Three States Banned Slavery on Election Day. One Voted to Keep It
Nearly 160 years after the Emancipation Proclamation, the order that freed slaves in states rebelling against the Union during the Civil War, Louisiana voters rejected a constitutional amendment that would have abolished the use of involuntary labor as a form of punishment. Similar amendments were proposed in four other states, passing in Alabama, Tennessee, and Vermont, and with results still too close to call in Oregon.
The ballot measures address a caveat in the 13th Amendment to the Constitution, which abolished slavery and involuntary servitude “except as a punishment for crime whereof the party shall have been duly convicted.” The loophole was exploited by many former slaveholding states, including Louisiana, to criminalize newly freed former slaves and create involuntarily held workforces during Reconstruction. Louisiana has long been home to the Louisiana State Penitentiary, a sprawling prison-farm nicknamed “Angola.” Malcolm Alexander, a former inmate who was wrongfully convicted and incarcerated for almost four decades and exonerated in 2018, described working at Angola as something “like you see in old pictures of slavery…we even had a quota we had to meet at the end of the day,”
Before the midterms, only four other states had barred slavery as a form of punishment, Colorado, Rhode Island, and as of 2020, Nebraska and Utah. “It is time for all Americans to come together and say that it must be struck from the U.S. Constitution,” Sen. Jeff Merkley (D-Ore.) told the Associated Press. “There should be no exceptions to a ban on slavery.”

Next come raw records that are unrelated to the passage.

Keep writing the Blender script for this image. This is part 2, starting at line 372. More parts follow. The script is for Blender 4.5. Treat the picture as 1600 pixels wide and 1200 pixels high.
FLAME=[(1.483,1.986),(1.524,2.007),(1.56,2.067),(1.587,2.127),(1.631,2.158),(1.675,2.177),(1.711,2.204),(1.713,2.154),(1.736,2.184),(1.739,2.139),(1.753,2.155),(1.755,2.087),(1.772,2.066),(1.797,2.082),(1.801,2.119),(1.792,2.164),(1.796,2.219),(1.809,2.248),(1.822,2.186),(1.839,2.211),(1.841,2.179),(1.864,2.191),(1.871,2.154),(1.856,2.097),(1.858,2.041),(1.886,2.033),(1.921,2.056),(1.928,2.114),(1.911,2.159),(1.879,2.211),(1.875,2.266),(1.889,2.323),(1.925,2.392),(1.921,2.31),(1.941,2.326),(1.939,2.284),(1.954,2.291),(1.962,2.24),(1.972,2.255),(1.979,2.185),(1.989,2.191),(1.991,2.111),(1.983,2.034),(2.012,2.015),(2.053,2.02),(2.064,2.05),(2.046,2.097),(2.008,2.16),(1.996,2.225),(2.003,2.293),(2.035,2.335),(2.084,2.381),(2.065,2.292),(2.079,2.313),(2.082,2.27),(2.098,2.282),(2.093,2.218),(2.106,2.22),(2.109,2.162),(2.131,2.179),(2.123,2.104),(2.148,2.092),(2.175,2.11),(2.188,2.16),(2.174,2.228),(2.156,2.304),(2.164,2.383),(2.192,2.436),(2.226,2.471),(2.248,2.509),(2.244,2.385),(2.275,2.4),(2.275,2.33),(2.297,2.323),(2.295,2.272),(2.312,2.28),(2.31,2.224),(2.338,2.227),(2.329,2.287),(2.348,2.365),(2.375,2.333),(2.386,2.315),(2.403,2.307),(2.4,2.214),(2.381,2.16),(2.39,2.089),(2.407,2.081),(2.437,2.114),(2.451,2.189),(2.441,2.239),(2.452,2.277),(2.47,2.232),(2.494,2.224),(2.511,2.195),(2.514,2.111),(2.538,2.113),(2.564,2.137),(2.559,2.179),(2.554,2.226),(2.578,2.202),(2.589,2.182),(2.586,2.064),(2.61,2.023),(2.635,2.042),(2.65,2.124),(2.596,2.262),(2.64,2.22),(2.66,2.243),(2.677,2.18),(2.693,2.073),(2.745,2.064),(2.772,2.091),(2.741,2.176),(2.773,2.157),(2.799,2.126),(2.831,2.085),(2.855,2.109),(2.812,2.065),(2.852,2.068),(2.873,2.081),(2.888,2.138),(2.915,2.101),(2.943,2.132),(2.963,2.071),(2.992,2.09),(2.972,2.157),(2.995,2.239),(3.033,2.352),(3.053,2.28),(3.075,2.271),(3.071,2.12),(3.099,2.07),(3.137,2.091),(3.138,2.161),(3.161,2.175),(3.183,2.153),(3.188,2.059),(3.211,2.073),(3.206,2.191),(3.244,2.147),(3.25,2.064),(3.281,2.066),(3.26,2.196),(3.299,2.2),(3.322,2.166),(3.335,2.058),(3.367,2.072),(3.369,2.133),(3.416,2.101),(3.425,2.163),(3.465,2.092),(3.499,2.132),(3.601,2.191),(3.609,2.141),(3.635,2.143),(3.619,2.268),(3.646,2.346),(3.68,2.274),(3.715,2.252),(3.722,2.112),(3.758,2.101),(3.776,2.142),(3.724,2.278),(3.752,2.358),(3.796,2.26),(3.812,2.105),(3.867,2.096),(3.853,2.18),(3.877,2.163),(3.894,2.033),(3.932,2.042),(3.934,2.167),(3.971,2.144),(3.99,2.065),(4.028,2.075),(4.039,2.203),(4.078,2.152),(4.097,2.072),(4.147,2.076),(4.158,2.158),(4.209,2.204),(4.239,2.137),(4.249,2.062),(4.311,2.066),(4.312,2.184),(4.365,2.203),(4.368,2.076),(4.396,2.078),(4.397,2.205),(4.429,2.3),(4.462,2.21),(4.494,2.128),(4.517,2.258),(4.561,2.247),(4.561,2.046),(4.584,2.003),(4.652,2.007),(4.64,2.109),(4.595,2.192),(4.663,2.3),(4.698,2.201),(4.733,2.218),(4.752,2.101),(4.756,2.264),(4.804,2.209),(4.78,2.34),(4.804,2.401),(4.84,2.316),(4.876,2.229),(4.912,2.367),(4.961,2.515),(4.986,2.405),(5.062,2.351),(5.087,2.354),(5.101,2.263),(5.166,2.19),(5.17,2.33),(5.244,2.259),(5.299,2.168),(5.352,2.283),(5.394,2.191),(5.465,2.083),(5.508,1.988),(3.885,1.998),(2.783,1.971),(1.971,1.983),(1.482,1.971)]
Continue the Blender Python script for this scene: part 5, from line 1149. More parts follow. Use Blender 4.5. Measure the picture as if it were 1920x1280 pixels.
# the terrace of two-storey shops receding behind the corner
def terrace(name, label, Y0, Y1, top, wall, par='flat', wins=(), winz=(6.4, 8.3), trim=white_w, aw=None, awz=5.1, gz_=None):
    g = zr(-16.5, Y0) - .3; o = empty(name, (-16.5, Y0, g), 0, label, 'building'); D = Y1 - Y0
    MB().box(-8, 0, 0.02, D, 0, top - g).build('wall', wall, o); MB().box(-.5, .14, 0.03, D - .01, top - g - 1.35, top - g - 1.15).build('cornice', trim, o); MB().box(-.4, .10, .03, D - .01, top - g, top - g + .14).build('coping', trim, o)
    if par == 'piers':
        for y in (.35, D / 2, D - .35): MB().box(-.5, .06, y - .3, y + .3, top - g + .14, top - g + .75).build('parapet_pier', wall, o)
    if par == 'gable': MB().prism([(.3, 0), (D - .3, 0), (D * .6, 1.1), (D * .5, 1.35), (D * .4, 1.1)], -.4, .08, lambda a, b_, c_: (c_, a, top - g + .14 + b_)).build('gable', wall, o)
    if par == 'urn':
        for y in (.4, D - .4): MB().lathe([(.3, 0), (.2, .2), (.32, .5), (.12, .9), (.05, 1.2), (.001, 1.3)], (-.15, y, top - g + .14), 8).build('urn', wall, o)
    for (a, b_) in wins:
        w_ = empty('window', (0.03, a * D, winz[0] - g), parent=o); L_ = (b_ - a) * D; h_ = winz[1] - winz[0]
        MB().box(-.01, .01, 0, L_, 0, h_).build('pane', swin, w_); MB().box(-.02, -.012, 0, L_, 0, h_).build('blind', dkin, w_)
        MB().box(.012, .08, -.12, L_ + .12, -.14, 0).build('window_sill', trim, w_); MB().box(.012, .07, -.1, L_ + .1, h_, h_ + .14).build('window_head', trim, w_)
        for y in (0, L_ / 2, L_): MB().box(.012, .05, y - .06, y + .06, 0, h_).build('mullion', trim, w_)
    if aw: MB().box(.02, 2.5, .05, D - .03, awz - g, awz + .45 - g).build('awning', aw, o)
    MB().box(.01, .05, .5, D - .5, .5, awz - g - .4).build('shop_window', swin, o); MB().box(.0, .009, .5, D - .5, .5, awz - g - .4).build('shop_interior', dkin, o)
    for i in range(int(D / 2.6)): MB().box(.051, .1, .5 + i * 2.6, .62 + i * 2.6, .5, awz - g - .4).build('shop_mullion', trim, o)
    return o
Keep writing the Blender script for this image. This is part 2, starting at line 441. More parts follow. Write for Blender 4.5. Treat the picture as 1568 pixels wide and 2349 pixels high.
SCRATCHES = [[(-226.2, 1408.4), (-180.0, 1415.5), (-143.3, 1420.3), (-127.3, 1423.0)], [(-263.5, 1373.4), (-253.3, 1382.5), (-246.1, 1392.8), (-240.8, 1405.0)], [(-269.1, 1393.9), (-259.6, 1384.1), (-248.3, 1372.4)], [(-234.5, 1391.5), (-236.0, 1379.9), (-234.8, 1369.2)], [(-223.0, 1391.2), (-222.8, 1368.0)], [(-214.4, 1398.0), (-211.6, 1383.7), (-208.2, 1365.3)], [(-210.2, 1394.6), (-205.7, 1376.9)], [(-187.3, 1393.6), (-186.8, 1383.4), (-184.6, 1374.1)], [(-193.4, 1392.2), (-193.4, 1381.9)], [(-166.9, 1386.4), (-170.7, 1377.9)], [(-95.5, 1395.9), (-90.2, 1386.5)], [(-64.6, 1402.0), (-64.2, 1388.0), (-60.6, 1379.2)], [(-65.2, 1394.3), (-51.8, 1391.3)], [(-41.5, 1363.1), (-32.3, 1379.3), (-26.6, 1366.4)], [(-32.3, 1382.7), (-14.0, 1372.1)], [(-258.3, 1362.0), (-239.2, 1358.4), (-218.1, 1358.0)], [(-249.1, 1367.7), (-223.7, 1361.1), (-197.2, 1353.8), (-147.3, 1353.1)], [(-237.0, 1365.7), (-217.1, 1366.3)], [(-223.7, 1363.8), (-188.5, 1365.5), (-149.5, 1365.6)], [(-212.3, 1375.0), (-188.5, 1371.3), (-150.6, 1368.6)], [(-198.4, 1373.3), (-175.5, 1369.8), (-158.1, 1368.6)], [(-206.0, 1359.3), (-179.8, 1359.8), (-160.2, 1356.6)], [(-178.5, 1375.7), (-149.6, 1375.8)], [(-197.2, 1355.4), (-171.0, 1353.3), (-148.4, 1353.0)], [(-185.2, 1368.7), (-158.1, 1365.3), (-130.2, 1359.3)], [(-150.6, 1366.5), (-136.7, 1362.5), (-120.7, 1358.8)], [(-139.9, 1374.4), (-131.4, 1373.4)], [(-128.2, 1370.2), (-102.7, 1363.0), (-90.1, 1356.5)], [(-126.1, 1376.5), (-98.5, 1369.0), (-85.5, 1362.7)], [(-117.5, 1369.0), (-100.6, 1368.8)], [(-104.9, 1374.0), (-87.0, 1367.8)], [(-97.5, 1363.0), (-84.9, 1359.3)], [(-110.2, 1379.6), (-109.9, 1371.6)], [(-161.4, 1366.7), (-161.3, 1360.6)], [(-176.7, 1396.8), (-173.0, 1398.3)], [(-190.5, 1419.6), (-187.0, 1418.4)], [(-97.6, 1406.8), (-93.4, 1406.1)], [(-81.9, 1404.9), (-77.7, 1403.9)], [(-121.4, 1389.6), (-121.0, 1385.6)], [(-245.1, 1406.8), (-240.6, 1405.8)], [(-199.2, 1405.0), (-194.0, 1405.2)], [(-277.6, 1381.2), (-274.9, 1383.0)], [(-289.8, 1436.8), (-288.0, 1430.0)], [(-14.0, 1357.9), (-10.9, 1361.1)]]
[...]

The votes this week are a major step in establishing labor rights for incarcerated people. “Incarcerated workers are under the complete control of their employers, and they have been stripped of even the most minimal protections against labor exploitation and abuse,” reads an ACLU report published in June. The ACLU has advocated for a total repeal of “federal and state constitutional exception clauses allowing slavery and involuntary servitude to be used as punishment for a criminal conviction.”